A woman in Galway city told Morning Irelandthat she entered the polling booth undecided but "I got a bit of information that if I voted Yes my sons would be drafted into the army, so I voted No . . . Our sons are too good-looking for the army". While her reasoning may have been a little extreme, it was no more than an exaggeration of the general tenor of the campaigns.

It was appropriate that both sides should have accused each other of scaremongering, for fear was the one area of real common ground. The various No campaigns formed a loud (if dissonant) orchestra of anxieties - about taxation, abortion, militarisation. We were even treated to stickers of a nuclear mushroom cloud, as if Lisbon was a suburb of Armageddon.

But the Yes side indulged in its own brand of counter-terror. While the No campaign was scaring us with what would happen if we voted for Lisbon, the Yes side told us hair-raising tales of what might happen if we didn't - shame, isolation, disinvestment. It managed the extraordinary trick of making the word Yes sound anything but positive. In essence, voters were being asked to decide which brand of trepidation they wanted to buy.

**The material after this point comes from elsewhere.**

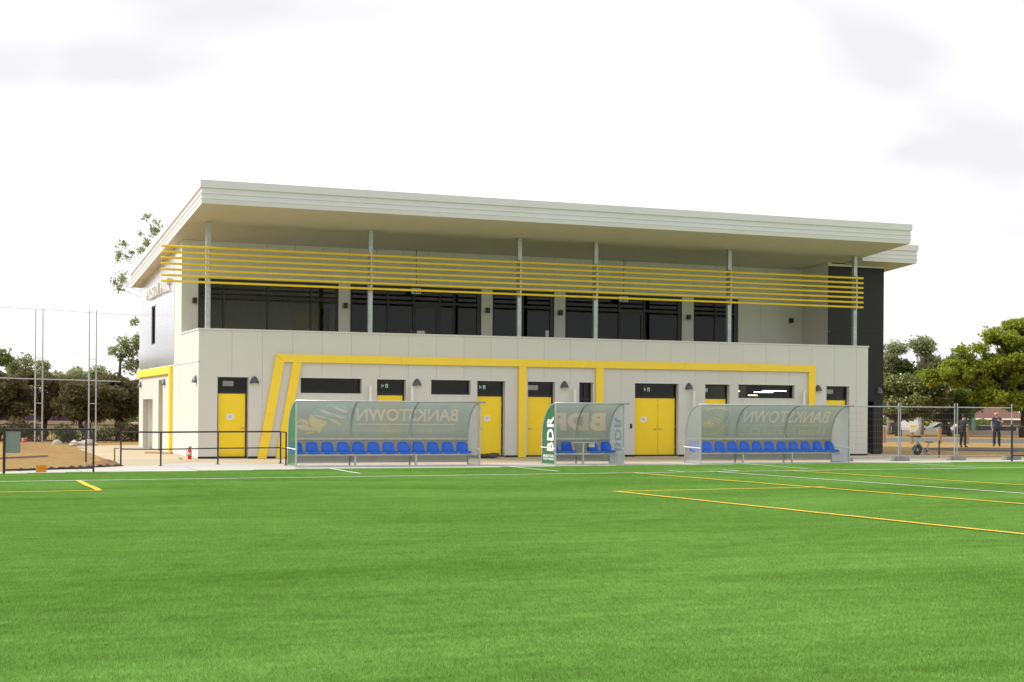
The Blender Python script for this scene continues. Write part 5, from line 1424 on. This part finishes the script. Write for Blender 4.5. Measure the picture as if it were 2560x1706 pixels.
# tall gum behind the roof: thin hanging clumps show left of the eave
tg = [(2.35, 30, 11.45, 0.22, 0.3, 0.16, 26), (2.78, 30, 10.85, 0.34, 0.4, 0.40, 80), (2.35, 30, 10.1, 0.24, 0.3, 0.20, 40), (2.05, 30, 9.75, 0.24, 0.3, 0.25, 42), (1.6, 30, 9.6, 0.15, 0.2, 0.10, 14), (2.0, 30, 10.6, 0.15, 0.2, 0.12, 14), (1.12, 30, 10.0, 0.32, 0.3, 0.16, 30), (0.92, 30, 9.45, 0.18, 0.3, 0.32, 42), (1.35, 30, 9.35, 0.18, 0.2, 0.12, 18), (1.15, 30, 8.25, 0.30, 0.3, 0.36, 62), (0.75, 30, 8.0, 0.16, 0.2, 0.22, 24), (1.0, 30, 7.7, 0.18, 0.2, 0.14, 24), (1.72, 30, 6.05, 0.18, 0.2, 0.22, 40), (1.9, 30, 5.0, 0.16, 0.2, 0.4, 60), (4.5, 30, 10.5, 0.9, 0.9, 0.7, 300), (4.0, 30, 9.2, 0.8, 0.8, 0.6, 300), (5.2, 30, 8.0, 0.9, 0.9, 0.7, 300)]
tree((4.6, 30.5, 0), 6.2, 0.20, tg, 0.17, LM_gum, M_barkpale, 'tall gum tree behind the roof, thin leaf clumps showing left of the eave', 78, group='gum trees', droop=0.8)
# small green bush below the poles
tag(crown_mesh('bush', [(-2.45, 21.2, 0.45, 0.55, 0.4, 0.42, 500), (-2.1, 21.3, 0.3, 0.4, 0.4, 0.3, 300)], 0.11, LM_bush, None, (0, 0, 0), 80), 'round grey-green bush at the picket fence between the pole pairs', 'bush')
tag(crown_mesh('bush', [(-1.0, 23.2, 0.3, 0.5, 0.4, 0.3, 260), (-0.4, 23.4, 0.4, 0.4, 0.4, 0.36, 260)], 0.11, LM_bush, None, (0, 0, 0), 81), 'dull green bush behind the picket fence right of the pole pairs', 'bush')
for k, (x, z, r) in enumerate(((-7.5, 0.6, 0.8), (-5.9, 0.5, 0.7), (-4.2, 0.55, 0.7), (0.6, 0.5, 0.7), (2.0, 0.6, 0.8))):
    tag(crown_mesh('bush', [(x, 25.0, z, r, 0.5, z, 520), (x + 0.7, 25.2, z * 0.8, r * 0.7, 0.5, z * 0.8, 360)], 0.13, LM_dark, None, (0, 0, 0), 90 + k), ('dark undergrowth clump at the left picture edge', 'dark undergrowth clump behind the grey gate sign', 'dark undergrowth clump below the first pair of poles', 'dark undergrowth clump right of the second pair of poles', 'dark undergrowth clump against the clubhouse corner')[k], 'bush', 'undergrowth behind the picket fence')

# right side
tree((59.6, 46, 0), 4.6, 0.13, scatter((60.0, 46, 6.25), (0.95, 0.9, 0.75), 15, 0.46, 115, 101) + scatter((59.6, 46, 5.4), (1.0, 0.8, 0.5), 8, 0.45, 110, 131), 0.18, LM_gum, M_barkpale, 'left of two slim gum tops beside the charcoal wall', 102, group='gum trees', droop=0.6)
tree((62.6, 46, 0), 4.4, 0.12, scatter((62.4, 46, 6.75), (1.15, 1.0, 0.55), 16, 0.46, 115, 103) + scatter((62.7, 46, 5.6), (0.75, 0.8, 1.0), 12, 0.42, 100, 132), 0.18, LM_gum, M_barkpale, 'right of two slim gum tops standing above the round green tree', 104, group='gum trees', droop=0.6)
tree((60.8, 47, 0), 3.0, 0.18, scatter((60.9, 47, 4.7), (1.9, 1.4, 0.75), 20, 0.65, 420, 105), 0.19, LM_deep, M_bark, 'round deep green tree right beside the charcoal wall', 106)
tree((56.8, 41, 0), 1.2, 0.20, scatter((57.6, 40.5, 2.9), (3.2, 1.6, 1.30), 38, 0.75, 440, 107) + scatter((57.6, 41.5, 1.7), (3.2, 1.2, 0.35), 12, 0.6, 300, 133), 0.21, LM_bloss, M_bark, 'magnolia-like tree with pale flowers behind the exercise bike', 108)
tree((62.2, 42, 0), 1.3, 0.16, scatter((61.4, 42, 3.2), (2.8, 1.4, 1.5), 34, 0.75, 400, 109) + scatter((62, 42.5, 1.7), (3.2, 1.2, 0.35), 12, 0.6, 300, 134), 0.21, LM_deep, M_bark, 'dark tree with low limbs behind the man in dark grey', 110, lean=(-0.6, 0))
jc = scatter((64.4, 36, 5.9), (3.7, 2.2, 2.2), 80, 0.62, 270, 111, 0.72) + scatter((61.2, 36.5, 4.6), (3.9, 1.6, 1.0), 40, 0.58, 260, 112, 0.7) + scatter((63.2, 36, 3.0), (3.9, 1.8, 0.9), 44, 0.62, 250, 113, 0.75) + scatter((57.4, 36.5, 4.3), (1.7, 1.2, 0.55), 14, 0.5, 220, 151, 0.7) + [(58.4, 36, 6.0, 0.65, 0.7, 0.42, 260), (58.9, 36, 5.4, 0.65, 0.7, 0.45, 260), (59.9, 36, 6.2, 0.65, 0.7, 0.42, 250), (59.4, 36, 5.0, 0.6, 0.6, 0.4, 220), (60.9, 36, 7.2, 0.8, 0.8, 0.5, 320)]
tree((63.9, 36, 0), 2.4, 0.30, jc, 0.22, LM_jac, M_bark, 'large spreading yellow-green tree at the right edge', 114)
tree((65.5, 47, 0), 2.4, 0.20, scatter((65.2, 47, 4.6), (2.6, 1.5, 1.6), 34, 0.75, 380, 141), 0.22, LM_green, M_bark, 'mid green tree filling the gap between the gums and the yellow-green tree', 142)
tree((69.0, 50, 0), 2.2, 0.22, scatter((68.5, 50, 3.6), (4.0, 2, 2.0), 30, 0.95, 330, 115), 0.26, LM_deep, M_bark, 'dark green tree behind the large yellow-green tree', 116)
tree((77.0, 58, -0.5), 2.2, 0.22, scatter((77, 58, 4.4), (5.0, 2, 2.2), 28, 1.0, 300, 117), 0.28, LM_deep, M_bark, 'dark green street tree above the tiled house', 118)
tree((64.5, 56, -0.3), 2.0, 0.22, scatter((66.5, 56, 3.4), (5.5, 2, 1.7), 34, 1.0, 300, 119), 0.28, LM_deep, M_bark, 'dark green street tree behind the magnolia-like tree', 120)
tag(crown_mesh('bush', [(79.8, 62, 0.25, 1.6, 0.8, 0.75, 500), (81.4, 62, 0.3, 1.0, 0.8, 0.8, 350)], 0.24, LM_green, None, (0, 0, 0), 121), 'bright green hedge behind the bald man', 'hedge')

# ---- cars and houses across the road
M_tyre = mat('tyre', (0.012, 0.012, 0.012), 0.85); M_cglass = mat('car_glass', (0.02, 0.025, 0.03), 0.08, spec=0.8)
M_tail = mat('tail_light', (0.45, 0.02, 0.02), 0.3); M_head = mat('head_light', (0.6, 0.62, 0.65), 0.2)
def car(loc, rz, col, label, van=False):
    t = thing('parked_car', loc, label, 'car', 'vehicles parked across the road', rz)
    m = mat('car_paint', col, 0.3, coat=0.6, var=0.02)
    Z0 = (0, 0, 0); W = 0.86
    if van: prof = [(-2.2, 0.35), (2.2, 0.35), (2.25, 0.8), (2.0, 1.0), (1.55, 1.1), (1.0, 1.85), (-2.15, 1.9), (-2.25, 0.9)]
    else: prof = [(-2.1, 0.32), (2.1, 0.32), (2.18, 0.6), (2.0, 0.80), (1.0, 0.93), (0.45, 1.40), (-0.95, 1.43), (-1.6, 1.02), (-2.12, 0.95), (-2.2, 0.6)]
    rings = []
    for yy, inset in ((-W, 0.06), (-W + 0.08, 0.0), (W - 0.08, 0.0), (W, 0.06)):
        rings.append([(x * (1 - inset * 0.3), yy * (1 - (0.16 if z > 1.0 else 0)), z - (inset * 0.5 if z > 1 else -inset * 0.2)) for x, z in prof])
    MB().loft(rings).build('body', m, t, org=Z0)
    g = [(0.95, 0.97), (0.43, 1.36), (-0.93, 1.38), (-1.5, 1.02)] if not van else [(1.5, 1.15), (1.0, 1.75), (0.1, 1.78), (0.1, 1.15)]
    for s_ in (-1, 1):
        MB().prism(g, 1, s_ * W * 0.905 - 0.03, s_ * W * 0.905 + 0.03).build('side_window', M_cglass, t, org=Z0)
        MB().box(2.05, 2.15, s_ * 0.62 - 0.15, s_ * 0.62 + 0.15, 0.62, 0.74).build('headlight', M_head, t, org=Z0)
        MB().box(-2.19, -2.12, s_ * 0.66 - 0.14, s_ * 0.66 + 0.14, 0.72, 0.92).build('tail_light', M_tail, t, org=Z0)
        for x in (-1.32, 1.32):
            w = MB().lathe([(0.18, -0.10), (0.31, -0.10), (0.32, -0.06), (0.32, 0.06), (0.31, 0.10), (0.18, 0.10)], 18, (x, s_ * (W - 0.1), 0.32), 1).build('wheel', M_tyre, t, org=Z0)
            MB().lathe([(0.18, -0.105), (0.18, 0.105)], 12, (x, s_ * (W - 0.1), 0.32), 1).build('rim', M_alu, w, org=Z0)
    if not van:
        MB().prism([(1.02, 0.955), (0.47, 1.39), (0.42, 1.40), (0.95, 0.96)], 1, -W * 0.74, W * 0.74).build('windscreen', M_cglass, t, org=Z0)
        MB().prism([(-0.97, 1.42), (-1.56, 1.03), (-1.62, 1.03), (-1.02, 1.43)], 1, -W * 0.72, W * 0.72).build('rear_window', M_cglass, t, org=Z0)
    else:
        MB().prism([(1.58, 1.12), (1.03, 1.82), (0.98, 1.84), (1.5, 1.12)], 1, -W * 0.74, W * 0.74).build('windscreen', M_cglass, t, org=Z0)
    return t
def gz(x, y): return -0.012 - 0.06 * min(max((x - 46) * 0.56 + (y - 22) * 0.83 - 39, 0), 45)
ra = math.atan2(rd.y, rd.x)
for x, y, a, c, lab, v in ((68.2, 61.0, ra, (0.75, 0.76, 0.77), 'white car partly hidden by the charcoal wall', False), (72.6, 60.6, ra + 1.4, (0.78, 0.78, 0.77), 'white van behind the bollard with the yellow-topped sign', True), (76.2, 60.5, ra + 0.2, (0.72, 0.72, 0.73), 'white car with red lights behind the fence posts', False), (81.6, 61.5, ra, (0.20, 0.22, 0.25), 'silver grey car roof behind the bald man', False)):
    car((x, y, gz(x, y)), a, c, lab, v)
def house(loc, w, d, h, rh, wallc, roofc, label, rz=0.0):
    t = thing('house', loc, label, 'house', 'houses across the road', rz); Z0 = (0, 0, 0)
    mw, mr = mat('house_wall', wallc, 0.8, var=0.08), mat('terracotta_roof', roofc, 0.8, var=0.2, scale=4, bump=0.3, bscale=12)
    MB().box(-w / 2, w / 2, -d / 2, d / 2, 0, h).build('wall', mw, t, org=Z0)
    e_ = 0.5; r_ = MB().add([(-w / 2 - e_, -d / 2 - e_, h), (w / 2 + e_, -d / 2 - e_, h), (w / 2 + e_, d / 2 + e_, h), (-w / 2 - e_, d / 2 + e_, h), (-w / 2 + d * 0.45, 0, h + rh), (w / 2 - d * 0.45, 0, h + rh)], [(0, 1, 5, 4), (1, 2, 5), (2, 3, 4, 5), (3, 0, 4), (0, 3, 2, 1)]).build('roof', mr, t, org=Z0)
    MB().box(-w / 2 - e_ - 0.02, w / 2 + e_ + 0.02, -d / 2 - e_ - 0.06, -d / 2 - e_ - 0.001, h - 0.16, h).build('gutter', M_white, r_, org=Z0)
    for x in (-w * 0.32, -w * 0.05, w * 0.28):
        f_ = MB().box(x - 0.7, x + 0.7, -d / 2 - 0.05, -d / 2 - 0.001, 1.0, 2.2).build('window', M_white, t, org=Z0)
        MB().box(x - 0.62, x + 0.62, -d / 2 - 0.07, -d / 2 - 0.051, 1.08, 2.12).build('pane', M_cglass, f_, org=Z0)
    MB().box(w * 0.10, w * 0.10 + 0.95, -d / 2 - 0.06, -d / 2 - 0.001, 0, 2.1).build('door', M_black, t, org=Z0)
house((90.3, 73, gz(90.3, 73)), 7.5, 8, 2.9, 1.9, (0.20, 0.18, 0.15), (0.15, 0.068, 0.048), 'house with terracotta tiled roof behind the green pillar', ra)
# continuous far tree line so that the horizon is closed
ff = []
for k in range(46):
    a = -0.25 + k * 0.022; R_ = 175
    ff.append((CAM.x + math.sin(a + YAW - 0.25) * R_ , CAM.y + math.cos(a + YAW - 0.25) * R_, 1.2, 3.2, 2, 3.6, 420))
o = crown_mesh('distant_wood', ff, 0.5, LM_deep, None, (0, 0, 0), 130); tag(o, 'distant mass of dark trees along the horizon', 'trees', kind='stuff')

Yet this decision to abandon hope, and retain nightmare scenarios instead, didn't just spring spontaneously from the campaigners. It was what they thought we wanted to hear. They sensed that whereas, in the last big economic downturn 20 years ago, our national anthem could have been Things Can Only Get Better, this time it is "Things Can Only Get Worse".

In 1988 we had fallen so far that we knew that change could only be good. There was still a kind of innocence in the way we seized on anything - a slightly fluky win over England, hosting the Eurovision - as evidence that we were okay. In 2008 we've begun to assume that change can only be bad. We've had the bright future we dreamed of in 1988 and we're desperately afraid that it's ebbing away.

The big surprise of the vote, indeed, was the extent to which anxiety crossed class and urban/rural lines. The expected sharp class division between No-voting working-class voters and middle-class Yes voters seems to have materialised only to a limited extent.

It is easy to understand why private-sector workers, who have been at the sharp end of globalisation and labour mobility, should be feeling raw. Likewise, there are obvious reasons why at least some farmers should be worried about the future. What's most striking, though, is that even the children of the Celtic Tiger, who have done so well for so long, are also feeling the chill draught of phobia.

It would be nice, of course, to see the outcome of the poll as a gesture of self-confidence, and the No campaigners will surely see it that way. For them, this was about plucky little Ireland asserting itself by standing up to the big European bully. But it is impossible to square that notion with the aura of dread - sometimes bordering on paranoia - that hung over the whole affair. The perception that the Establishment (that nebulous but potent entity) is conspiring to do us down entirely trumped the actual lived experience of 35 years during which the EU has patently not been Ireland's enemy.

Instead of confidence, the result speaks more of a desperate desire for things to continue as they have been. Previously, when we voted on European treaties, we thought of what we had to gain. This time, we thought of what we have to lose. The Celtic Tiger years have given us a sense of possession, of having something to hold on to. As it starts to slip away, our instinct is to hold on fast and hope that, by sheer force of will, we can stop the world changing. We can't, of course, but for a few days at least the Lisbon vote will give us the illusion that we can control global events.

The strong No vote also tells us something about the dysfunctional nature of our collective relationship to politics.

The same Irish Timespoll that showed that most people weren't buying Government reassurances about Lisbon also showed that that same Government would have been comfortably returned to power if there had been a general election on Thursday.

So here's the paradox: we don't trust the people we vote for. We don't believe the people we ask to run the country when they tell us that they know what's good for the country. What on earth is going on here? What's going on is that we have a more or less permanent Fianna Fáil government which holds power almost by default. It dominates the political system not because most voters think it's wonderful but because we're unconvinced by the alternative.

This creates a collective political psyche that could perhaps be called a simmering stability. Beneath a calm surface, resentments boil and bubble. They overflow in unpredictable rages.

As the Russian political system in the 19th century was described as "absolutism tempered by assassination", ours could now be defined as a one-party state tempered by outbursts of antipathy.